-- begin --

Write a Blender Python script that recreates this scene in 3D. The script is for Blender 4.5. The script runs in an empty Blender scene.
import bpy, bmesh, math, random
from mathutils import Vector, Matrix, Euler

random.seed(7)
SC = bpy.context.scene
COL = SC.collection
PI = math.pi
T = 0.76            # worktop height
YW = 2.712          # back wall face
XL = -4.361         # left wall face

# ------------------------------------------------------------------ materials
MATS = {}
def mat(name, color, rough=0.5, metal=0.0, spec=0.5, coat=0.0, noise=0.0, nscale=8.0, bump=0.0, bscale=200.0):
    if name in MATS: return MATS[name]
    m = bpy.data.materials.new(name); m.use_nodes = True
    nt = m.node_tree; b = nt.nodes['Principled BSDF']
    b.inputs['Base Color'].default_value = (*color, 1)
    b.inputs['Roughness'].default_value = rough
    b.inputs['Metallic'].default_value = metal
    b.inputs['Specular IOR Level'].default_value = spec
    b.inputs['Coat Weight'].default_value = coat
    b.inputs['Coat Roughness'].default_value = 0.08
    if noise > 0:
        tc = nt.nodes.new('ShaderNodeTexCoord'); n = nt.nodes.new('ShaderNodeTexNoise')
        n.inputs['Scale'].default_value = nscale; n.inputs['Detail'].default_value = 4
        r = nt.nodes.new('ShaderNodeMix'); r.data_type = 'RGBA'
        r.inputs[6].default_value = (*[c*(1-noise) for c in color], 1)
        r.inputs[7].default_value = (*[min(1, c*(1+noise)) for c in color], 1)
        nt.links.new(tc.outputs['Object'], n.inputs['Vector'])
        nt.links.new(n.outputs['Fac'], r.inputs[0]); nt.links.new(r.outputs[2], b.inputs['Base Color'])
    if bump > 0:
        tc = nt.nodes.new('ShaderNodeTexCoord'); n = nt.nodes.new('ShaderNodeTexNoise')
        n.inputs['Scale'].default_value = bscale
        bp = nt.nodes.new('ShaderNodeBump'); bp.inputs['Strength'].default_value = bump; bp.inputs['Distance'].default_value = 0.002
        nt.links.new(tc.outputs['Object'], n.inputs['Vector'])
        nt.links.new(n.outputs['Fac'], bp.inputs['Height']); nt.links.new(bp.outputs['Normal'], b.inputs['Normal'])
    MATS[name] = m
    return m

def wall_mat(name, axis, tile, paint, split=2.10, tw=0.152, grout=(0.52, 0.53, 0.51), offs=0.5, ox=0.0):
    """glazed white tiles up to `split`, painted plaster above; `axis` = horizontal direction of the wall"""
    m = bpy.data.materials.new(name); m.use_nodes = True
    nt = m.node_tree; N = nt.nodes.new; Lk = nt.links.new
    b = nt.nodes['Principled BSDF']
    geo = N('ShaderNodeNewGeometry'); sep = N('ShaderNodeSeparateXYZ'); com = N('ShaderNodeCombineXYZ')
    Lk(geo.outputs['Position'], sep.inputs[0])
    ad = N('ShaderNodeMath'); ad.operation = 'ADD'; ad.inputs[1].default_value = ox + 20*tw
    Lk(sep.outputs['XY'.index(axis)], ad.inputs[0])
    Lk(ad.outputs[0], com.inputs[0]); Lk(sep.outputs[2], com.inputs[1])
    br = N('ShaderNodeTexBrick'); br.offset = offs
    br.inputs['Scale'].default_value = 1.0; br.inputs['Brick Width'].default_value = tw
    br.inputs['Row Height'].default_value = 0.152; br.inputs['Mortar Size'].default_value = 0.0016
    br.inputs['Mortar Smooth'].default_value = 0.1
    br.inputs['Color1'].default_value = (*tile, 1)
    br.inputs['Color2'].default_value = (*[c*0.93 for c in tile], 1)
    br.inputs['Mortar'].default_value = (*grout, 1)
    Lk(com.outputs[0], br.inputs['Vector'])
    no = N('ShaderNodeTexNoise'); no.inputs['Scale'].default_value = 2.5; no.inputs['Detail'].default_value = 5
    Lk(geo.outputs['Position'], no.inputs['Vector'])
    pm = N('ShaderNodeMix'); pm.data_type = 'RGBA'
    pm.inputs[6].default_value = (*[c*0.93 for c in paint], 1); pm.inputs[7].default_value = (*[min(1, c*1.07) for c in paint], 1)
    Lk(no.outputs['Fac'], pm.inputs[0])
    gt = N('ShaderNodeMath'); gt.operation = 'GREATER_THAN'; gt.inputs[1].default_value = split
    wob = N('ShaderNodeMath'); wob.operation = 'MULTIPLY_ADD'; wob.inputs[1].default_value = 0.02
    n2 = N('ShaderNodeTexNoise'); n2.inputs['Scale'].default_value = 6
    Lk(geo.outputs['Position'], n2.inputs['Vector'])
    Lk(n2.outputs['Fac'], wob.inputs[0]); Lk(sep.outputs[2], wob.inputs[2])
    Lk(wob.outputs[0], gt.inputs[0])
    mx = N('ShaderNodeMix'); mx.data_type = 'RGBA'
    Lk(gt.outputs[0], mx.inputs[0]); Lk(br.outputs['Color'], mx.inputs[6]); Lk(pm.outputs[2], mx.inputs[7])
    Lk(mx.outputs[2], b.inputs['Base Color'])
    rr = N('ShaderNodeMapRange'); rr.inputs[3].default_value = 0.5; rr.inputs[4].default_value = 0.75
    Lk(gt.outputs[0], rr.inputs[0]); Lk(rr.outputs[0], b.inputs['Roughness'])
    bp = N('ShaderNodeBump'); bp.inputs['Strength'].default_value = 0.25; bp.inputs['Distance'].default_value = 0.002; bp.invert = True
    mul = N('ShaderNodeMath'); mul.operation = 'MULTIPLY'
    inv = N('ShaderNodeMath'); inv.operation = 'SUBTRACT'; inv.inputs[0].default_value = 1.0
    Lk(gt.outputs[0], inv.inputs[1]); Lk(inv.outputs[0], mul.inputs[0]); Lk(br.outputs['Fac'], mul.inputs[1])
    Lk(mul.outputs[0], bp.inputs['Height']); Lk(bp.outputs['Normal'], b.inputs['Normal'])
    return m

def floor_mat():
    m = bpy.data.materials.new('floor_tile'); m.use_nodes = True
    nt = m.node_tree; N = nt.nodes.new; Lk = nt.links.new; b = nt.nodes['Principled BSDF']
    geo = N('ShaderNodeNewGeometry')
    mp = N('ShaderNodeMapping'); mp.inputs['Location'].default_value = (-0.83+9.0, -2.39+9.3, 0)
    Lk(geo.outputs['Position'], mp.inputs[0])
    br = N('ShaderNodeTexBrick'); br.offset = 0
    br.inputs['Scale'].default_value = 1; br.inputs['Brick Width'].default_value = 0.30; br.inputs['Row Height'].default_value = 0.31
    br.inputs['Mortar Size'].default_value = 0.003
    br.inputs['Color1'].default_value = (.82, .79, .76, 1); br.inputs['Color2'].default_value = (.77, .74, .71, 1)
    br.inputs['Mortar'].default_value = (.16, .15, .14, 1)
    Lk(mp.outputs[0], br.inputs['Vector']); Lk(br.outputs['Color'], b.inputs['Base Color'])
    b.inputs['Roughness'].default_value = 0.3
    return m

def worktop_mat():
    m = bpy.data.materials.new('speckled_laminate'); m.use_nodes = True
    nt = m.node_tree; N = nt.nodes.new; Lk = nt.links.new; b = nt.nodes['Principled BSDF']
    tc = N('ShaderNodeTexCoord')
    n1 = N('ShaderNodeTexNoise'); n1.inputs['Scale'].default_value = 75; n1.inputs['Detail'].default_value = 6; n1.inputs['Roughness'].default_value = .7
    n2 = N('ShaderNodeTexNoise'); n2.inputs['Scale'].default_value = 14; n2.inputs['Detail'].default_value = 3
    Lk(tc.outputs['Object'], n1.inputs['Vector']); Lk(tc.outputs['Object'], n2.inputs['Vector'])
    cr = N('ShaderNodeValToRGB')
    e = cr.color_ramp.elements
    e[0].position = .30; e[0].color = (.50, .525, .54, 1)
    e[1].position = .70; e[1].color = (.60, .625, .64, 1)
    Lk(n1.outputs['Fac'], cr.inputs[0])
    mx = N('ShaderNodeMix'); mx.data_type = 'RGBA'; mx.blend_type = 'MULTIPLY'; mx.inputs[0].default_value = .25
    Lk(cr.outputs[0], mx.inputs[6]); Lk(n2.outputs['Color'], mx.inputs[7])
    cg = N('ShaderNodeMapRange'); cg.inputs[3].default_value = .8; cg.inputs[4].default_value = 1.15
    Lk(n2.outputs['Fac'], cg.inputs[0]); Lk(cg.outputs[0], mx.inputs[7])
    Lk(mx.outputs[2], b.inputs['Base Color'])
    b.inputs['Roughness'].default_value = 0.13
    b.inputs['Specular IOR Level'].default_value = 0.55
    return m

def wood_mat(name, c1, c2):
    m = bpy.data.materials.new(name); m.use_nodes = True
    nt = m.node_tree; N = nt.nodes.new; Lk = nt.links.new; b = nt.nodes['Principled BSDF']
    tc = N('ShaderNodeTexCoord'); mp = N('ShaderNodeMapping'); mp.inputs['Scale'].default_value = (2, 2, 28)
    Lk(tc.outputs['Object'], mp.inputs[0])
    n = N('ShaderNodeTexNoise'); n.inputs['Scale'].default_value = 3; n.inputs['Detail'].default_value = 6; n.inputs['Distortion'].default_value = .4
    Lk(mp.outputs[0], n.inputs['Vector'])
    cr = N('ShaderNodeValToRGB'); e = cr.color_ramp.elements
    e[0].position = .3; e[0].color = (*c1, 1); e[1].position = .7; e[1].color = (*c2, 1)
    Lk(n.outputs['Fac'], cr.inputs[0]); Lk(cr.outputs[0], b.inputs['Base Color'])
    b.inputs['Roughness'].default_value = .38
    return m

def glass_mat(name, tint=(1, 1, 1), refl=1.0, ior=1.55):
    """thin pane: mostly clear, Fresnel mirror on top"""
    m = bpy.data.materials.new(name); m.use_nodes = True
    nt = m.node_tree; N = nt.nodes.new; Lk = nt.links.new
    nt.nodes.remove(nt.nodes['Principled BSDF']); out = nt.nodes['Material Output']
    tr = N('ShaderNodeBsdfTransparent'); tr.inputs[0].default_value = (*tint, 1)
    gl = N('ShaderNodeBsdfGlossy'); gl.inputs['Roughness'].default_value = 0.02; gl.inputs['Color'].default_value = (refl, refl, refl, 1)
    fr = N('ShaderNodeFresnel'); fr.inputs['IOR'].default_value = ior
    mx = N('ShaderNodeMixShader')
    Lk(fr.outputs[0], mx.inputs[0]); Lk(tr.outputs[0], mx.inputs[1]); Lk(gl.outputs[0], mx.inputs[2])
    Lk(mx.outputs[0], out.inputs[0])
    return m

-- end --

#### WRITTEN REQUEST:
What are the exact lines from the beginning of the material through the line containing "from mathutils import Vector, Matrix, Euler"? Write out those lines alone.

#### THE RESULT:
Write a Blender Python script that recreates this scene in 3D. The script is for Blender 4.5. The script runs in an empty Blender scene.
import bpy, bmesh, math, random
from mathutils import Vector, Matrix, Euler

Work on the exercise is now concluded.